1The references in the list to Smith's
activities quoted in TVA's supporting memorandum at 7-8, are as follows:
33. Jerry Smith v. Tennessee Valley Authority, Case
No. 9-7-ERA-20 (pending). The Wage and Hour Division
held in TVA's favor and complainant appealed. Upon
complainant's request, the Administrative Law Judge
dismissed the complaint on December 16, 1987.
However, the complainant had alleged that TVA had
exerted improper pressure on DOL, and the Judge
certified that issue to the Secretary of Labor for
investigation. Complainant had filed two earlier ERA
complaints which were settled in August 1986.
4-5. Jerry D. Smith v. Tennessee Valley
Authority, Civil Action No. 3-87-737 and MSPB Docket
No. SL03518910241. Mr. Smith, a former nuclear
engineer in the Nuclear Manager's Review Group and
Nuclear Safety Review Staff, brought his civil action
in the United States District Court alleging that TVA
and a number of TVA managers had retaliated against
him for expressing nuclear safety concerns. He
alleged the same acts of discrimination raised in his
ERA complaints (see [Para.] 33) and claimed that the
August 1986 settlement was breached and/or invalid
based on fraud. The court has granted our motion and
dismissed all of the case except for the settlement
claim. Mr. Smith was reduced in force in August 1988.

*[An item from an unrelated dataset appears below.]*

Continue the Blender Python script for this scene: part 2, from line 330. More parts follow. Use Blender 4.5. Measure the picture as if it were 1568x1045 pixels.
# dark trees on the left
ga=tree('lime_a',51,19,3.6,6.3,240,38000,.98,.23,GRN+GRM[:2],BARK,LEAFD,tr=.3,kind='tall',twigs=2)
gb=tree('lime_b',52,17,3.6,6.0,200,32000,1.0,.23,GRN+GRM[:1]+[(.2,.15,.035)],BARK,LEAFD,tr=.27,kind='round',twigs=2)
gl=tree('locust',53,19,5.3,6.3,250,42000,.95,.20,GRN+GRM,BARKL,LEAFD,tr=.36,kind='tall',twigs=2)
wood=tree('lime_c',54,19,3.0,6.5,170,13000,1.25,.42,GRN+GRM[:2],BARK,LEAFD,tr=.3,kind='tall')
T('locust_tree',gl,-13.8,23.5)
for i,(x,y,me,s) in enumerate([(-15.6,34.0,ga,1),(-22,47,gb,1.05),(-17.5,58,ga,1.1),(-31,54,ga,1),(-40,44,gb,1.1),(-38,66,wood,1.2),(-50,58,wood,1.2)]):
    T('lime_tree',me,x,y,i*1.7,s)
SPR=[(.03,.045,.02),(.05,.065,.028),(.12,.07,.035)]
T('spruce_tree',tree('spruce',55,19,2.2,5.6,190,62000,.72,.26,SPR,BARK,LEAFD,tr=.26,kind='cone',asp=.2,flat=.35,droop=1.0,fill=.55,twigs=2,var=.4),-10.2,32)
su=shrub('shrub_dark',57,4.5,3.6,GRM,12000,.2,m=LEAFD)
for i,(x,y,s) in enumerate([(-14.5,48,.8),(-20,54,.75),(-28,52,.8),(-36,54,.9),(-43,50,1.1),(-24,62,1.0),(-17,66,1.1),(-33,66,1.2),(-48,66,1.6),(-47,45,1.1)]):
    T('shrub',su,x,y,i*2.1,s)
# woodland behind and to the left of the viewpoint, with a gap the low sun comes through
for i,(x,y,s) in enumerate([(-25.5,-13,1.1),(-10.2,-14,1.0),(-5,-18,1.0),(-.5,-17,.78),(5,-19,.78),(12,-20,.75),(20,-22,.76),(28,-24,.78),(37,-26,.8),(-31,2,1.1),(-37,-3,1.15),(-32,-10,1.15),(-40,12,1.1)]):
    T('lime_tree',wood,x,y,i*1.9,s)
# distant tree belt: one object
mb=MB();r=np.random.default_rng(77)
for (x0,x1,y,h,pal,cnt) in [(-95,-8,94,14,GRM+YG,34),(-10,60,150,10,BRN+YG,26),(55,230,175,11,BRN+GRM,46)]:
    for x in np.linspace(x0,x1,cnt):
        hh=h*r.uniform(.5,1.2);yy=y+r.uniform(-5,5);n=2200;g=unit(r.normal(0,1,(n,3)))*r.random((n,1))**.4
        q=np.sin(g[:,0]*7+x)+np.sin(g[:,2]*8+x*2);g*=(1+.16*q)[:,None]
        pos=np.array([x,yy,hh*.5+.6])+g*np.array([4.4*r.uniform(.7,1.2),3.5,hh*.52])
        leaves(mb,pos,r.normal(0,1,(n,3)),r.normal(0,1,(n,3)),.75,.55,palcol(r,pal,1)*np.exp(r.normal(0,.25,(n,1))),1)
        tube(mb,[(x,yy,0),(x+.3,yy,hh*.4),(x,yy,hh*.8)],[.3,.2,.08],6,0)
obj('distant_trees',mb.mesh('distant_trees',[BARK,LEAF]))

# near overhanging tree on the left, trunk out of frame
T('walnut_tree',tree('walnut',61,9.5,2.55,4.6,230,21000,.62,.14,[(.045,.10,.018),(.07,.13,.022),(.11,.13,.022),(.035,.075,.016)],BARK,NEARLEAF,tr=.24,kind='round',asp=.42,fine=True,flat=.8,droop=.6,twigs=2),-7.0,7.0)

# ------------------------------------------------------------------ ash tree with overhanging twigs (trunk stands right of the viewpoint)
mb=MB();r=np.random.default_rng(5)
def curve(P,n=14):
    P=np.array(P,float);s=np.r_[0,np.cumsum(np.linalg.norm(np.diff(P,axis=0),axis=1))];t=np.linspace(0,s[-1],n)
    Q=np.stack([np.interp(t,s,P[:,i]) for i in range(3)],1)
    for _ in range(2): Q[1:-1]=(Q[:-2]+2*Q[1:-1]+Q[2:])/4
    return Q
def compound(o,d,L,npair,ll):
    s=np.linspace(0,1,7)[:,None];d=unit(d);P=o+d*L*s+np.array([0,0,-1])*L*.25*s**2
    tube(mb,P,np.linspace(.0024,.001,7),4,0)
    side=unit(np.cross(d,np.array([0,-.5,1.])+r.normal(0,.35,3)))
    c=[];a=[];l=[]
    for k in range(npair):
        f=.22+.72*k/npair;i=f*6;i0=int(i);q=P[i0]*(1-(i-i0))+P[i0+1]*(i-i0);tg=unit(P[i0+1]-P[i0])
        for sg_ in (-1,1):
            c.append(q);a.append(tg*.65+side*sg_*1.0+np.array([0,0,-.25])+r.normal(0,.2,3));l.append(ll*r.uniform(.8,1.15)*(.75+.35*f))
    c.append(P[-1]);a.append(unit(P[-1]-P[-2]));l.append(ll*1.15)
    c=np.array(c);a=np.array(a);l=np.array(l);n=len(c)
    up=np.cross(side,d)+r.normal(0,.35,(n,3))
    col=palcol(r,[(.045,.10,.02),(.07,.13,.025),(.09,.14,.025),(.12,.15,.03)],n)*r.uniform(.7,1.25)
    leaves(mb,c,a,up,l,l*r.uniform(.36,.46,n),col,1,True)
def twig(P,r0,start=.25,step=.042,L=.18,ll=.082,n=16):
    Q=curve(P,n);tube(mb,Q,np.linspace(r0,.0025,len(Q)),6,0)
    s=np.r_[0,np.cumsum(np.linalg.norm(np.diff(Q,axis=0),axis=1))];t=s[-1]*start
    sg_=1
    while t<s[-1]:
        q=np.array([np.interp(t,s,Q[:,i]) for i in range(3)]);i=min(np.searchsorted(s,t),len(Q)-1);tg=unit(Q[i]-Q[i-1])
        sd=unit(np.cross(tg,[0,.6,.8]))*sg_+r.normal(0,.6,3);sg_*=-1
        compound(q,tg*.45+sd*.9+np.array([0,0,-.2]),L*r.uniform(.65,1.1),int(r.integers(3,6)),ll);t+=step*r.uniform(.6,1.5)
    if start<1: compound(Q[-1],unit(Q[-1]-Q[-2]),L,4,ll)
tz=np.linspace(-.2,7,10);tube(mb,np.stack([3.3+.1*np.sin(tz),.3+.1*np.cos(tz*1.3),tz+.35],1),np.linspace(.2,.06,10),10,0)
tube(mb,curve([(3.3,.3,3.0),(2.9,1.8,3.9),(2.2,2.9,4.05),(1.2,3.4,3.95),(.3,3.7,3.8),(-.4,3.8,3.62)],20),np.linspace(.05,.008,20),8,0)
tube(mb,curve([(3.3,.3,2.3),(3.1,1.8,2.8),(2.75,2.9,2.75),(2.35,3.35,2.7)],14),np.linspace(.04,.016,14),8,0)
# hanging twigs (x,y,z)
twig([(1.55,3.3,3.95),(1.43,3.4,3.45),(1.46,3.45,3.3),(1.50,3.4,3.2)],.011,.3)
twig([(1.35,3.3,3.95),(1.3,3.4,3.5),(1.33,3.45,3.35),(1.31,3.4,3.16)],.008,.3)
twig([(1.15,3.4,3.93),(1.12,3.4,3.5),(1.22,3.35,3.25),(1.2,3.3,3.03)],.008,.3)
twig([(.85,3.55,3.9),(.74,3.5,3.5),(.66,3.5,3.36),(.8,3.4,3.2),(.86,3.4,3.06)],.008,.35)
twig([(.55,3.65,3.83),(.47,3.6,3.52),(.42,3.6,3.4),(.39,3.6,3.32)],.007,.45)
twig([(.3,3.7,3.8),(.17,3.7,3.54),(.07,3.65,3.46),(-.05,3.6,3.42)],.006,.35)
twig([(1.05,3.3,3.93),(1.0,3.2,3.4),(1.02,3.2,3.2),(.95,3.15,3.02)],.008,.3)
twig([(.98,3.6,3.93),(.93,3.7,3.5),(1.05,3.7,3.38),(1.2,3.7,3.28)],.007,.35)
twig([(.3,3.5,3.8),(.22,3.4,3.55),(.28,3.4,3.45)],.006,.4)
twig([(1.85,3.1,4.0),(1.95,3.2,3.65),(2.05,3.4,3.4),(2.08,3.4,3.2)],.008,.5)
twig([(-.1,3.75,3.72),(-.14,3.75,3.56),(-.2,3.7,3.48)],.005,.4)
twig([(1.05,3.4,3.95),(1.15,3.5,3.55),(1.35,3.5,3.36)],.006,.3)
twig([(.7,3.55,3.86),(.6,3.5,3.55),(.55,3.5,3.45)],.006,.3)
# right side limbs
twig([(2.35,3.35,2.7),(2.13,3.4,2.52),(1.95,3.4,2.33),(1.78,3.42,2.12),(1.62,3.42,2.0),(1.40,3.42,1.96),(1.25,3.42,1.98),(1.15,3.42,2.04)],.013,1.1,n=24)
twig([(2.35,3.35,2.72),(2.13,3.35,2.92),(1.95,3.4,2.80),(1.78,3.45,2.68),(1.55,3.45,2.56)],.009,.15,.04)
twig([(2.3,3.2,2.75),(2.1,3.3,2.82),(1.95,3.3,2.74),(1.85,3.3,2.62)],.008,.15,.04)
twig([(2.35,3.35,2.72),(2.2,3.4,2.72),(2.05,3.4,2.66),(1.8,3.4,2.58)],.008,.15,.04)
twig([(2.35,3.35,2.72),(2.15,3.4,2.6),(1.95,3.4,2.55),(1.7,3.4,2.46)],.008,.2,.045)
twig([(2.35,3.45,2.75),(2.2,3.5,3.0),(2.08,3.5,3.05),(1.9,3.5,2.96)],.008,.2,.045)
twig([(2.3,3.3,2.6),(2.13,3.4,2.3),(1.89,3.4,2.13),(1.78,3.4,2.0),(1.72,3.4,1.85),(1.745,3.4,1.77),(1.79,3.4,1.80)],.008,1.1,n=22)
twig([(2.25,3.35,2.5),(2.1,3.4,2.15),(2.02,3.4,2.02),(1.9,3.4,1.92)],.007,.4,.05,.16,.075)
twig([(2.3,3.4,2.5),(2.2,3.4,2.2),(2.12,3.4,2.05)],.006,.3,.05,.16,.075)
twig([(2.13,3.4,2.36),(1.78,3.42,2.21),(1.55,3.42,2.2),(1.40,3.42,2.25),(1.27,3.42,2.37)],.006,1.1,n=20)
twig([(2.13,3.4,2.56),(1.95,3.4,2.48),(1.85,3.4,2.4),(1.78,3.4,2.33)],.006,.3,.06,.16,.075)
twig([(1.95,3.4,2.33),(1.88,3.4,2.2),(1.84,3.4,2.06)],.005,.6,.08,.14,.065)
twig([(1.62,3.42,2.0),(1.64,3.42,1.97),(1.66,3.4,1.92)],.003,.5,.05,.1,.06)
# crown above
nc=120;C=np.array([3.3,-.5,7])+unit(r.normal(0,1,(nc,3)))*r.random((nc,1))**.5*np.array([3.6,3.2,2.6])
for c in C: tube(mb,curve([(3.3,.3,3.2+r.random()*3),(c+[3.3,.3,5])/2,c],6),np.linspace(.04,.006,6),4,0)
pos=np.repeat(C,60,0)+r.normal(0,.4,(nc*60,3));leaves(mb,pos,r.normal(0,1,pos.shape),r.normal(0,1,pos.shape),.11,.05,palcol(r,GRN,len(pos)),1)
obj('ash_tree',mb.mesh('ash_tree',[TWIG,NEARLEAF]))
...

Mr. Smith also has appealed his reduction in force to
the Merit Systems Protection Board charging, among
other things, that it was retaliatory. A hearing was
held in this appeal on April 19, 1989, and we are
awaiting a decision [citation omitted].
Smith contends that certain matters identified in the list
had been settled or were not technically pending. However,
I find that these issues are immaterial to resolution of the
instant claim. Whatever their current status, those matters
appear to qualify as protected activity, which is material.